Christianity and its worship is about the renewal of the mind (Rom 12:2), and it is about hearing the Word (cf. Rom 10:14, 17). Hearing is doing! He accuses Protestant worship of being like Buddhism, but does not note that the RC liturgical tradition might just as well be compared to the sensuality of Hinduism!

Along these lines, we might note that Howard is also less secure in attempting to marshal Biblical arguments to support his shift in views. For example, in an effort to support the idea of prayers for the dead and post-mortem spirituality, he claims the Bible is largely silent, neglecting obviously relevant passages like the Rich Man and Lazarus in Luke 16, among others.

Final Thoughts:

In the end, though, I find Howard’s critique of evangelical worship to be at times painfully accurate. I do not agree with him that the answer is to embrace Rome. It is a shame that Howard did not dig deeper into his Protestant, Biblical heritage, before making this move.

He raises an alarm, however, that we should heed. Evangelicalism, for many, holds an initial appeal that often dissipates over time due to lack of depth. It is like a sweet dessert that gives a quick sugary high but ends up with a crash, emptiness, and hunger. Some leave it for nominalism or nothingness. Others, like Howard, drift to the liturgical churches, whether Anglicanism, Orthodoxy, or RC, looking for something with more heft.

Howard senses this unease: “Nonetheless, something is causing thousands of stoutly loyal evangelical men and women to inquire into matters of the greatest antiquity and gravity” (149).

The challenge for confessional ministers is to embrace, teach, and embody a rich and soul-satisfying experience of Protestant, confessional worship, regulated by Scripture.
Howard also raises another grave matter: ecclesiology. He jibes that Pentecost was not “the birthday merely of a clutter of conventicles, all jostling and jockeying and clamoring with a multitude of voices but no real authority or unity” (150).

In his postscript (composed after his embrace of Rome), Howard writes: “the question, What is the Church? becomes, finally, intractable….” (157). He concludes: “Yes—I believe that the Roman Catholic Church is the Ancient Church. I accept its claims” (158).

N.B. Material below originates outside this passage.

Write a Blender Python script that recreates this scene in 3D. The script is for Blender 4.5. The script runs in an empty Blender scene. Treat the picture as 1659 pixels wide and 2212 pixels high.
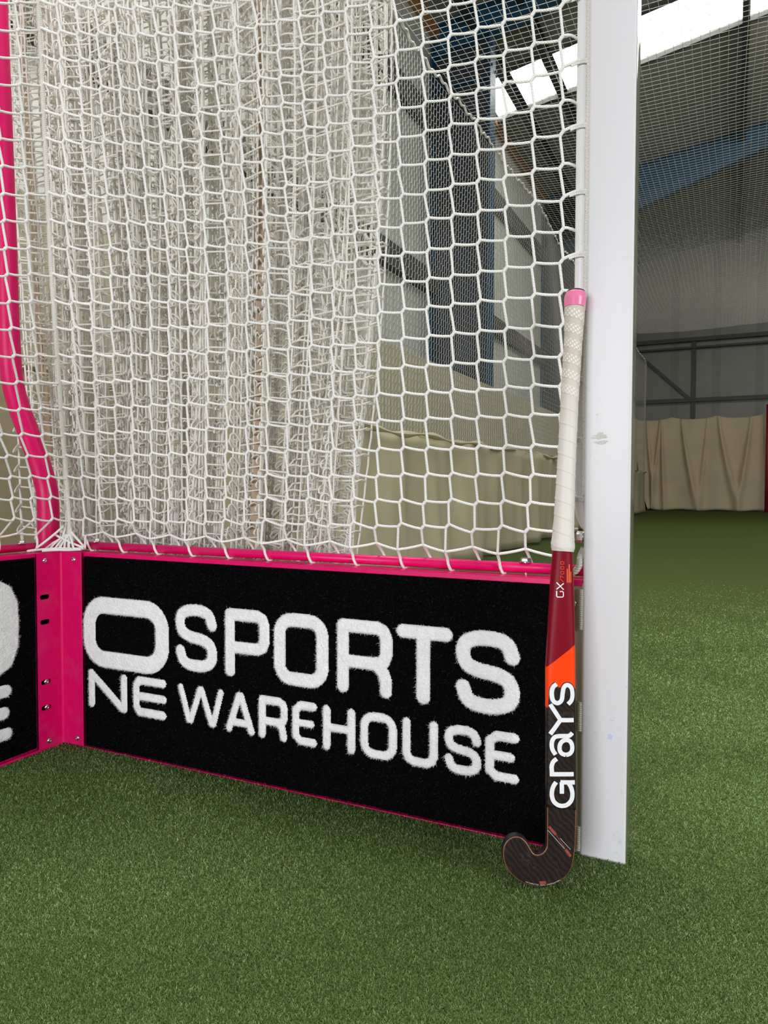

We, as Protestants, must be able, charitably, to explain the ways in which Rome does not reflect the ancient church, as evidenced in how it is presented in Scripture and point out that it does not, in fact, provide the authentic unity which only Christ may give (see John 17:20-22).

So, we must strive for a coherent and winsome theology and practice of worship but also of the church. Evangelical is, indeed, not enough, But neither is Rome.